La surfacturation du paiement en ligne paraît également illogique, car ce service fait disparaître tous les coûts supportés par les facturiers en cas de paiement en espèces, notamment le comptage, l’assurance, le contrôle et le dépôt à la banque des sommes perçues en numéraire.
Pas de sanctions… pour le moment
En revanche, le conseil ne remet pas en cause le service d’intermédiation assuré par les banques et les sociétés de paiement. «La facture ne leur appartient pas. Quand les intermédiaires ouvrent leur site pour que vous puissiez payer pour le compte d’un tiers, ils assurent une vraie prestation. Il est logique que celle-ci soit rémunérée. Mais c’est le facturier qui doit exclusivement en supporter la charge», explique Rahhou.

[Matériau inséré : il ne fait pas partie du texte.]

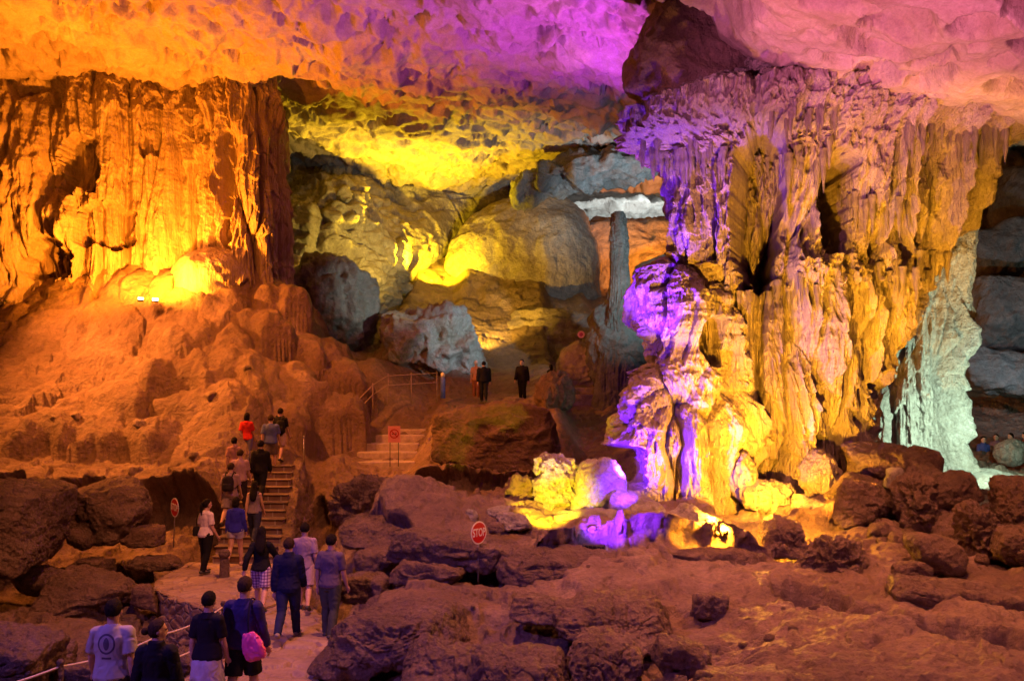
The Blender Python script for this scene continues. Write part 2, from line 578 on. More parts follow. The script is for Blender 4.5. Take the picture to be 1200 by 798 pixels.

Concernant les secteurs visés par ce rappel à l’ordre, le président du Conseil de la concurrence évoque des distributeurs d’eau et d’électricité, des opérateurs télécoms, mais aussi des écoles ou lycées privées, entre autres. «Pour le moment, poursuit Rahhou, nous ne montrons personne du doigt. Notre objectif n’est pas de sanctionner. Notre objectif est que ces pratiques disparaissent. Nous allons donner aux entreprises concernées un temps raisonnable pour mettre un terme à cette pratique. Nous préférons sincèrement que tout le monde revienne à la raison».
Des dizaines de millions de dirhams
Concrètement, le Conseil de la concurrence va procéder dans un premier temps au recensement des entreprises qui recourent à ces pratiques qui, mine de rien, font supporter chaque année aux consommateurs une charge additionnelle de plusieurs dizaines, sinon des centaines de millions de dirhams, selon les estimations du régulateur. Le montant individuel de la charge peut paraître dérisoire, variant entre 3 et 4 dirhams par transaction, et plus rarement un pourcentage du montant de la facture. Mais étant donné que les factures se traitent par millions tous les mois, c’est une somme colossale qui finit par s’accumuler et peser sur le portefeuille les consommateurs.
Et passé le coup de semonce, la sanction pourrait suivre. «Si les entreprises concernées ne rentrent pas rapidement dans le rang, nous ouvrirons une enquête dans le cadre d’une procédure contentieuse, laquelle pourrait aboutir à des sanctions», prévient Ahmed Rahhou.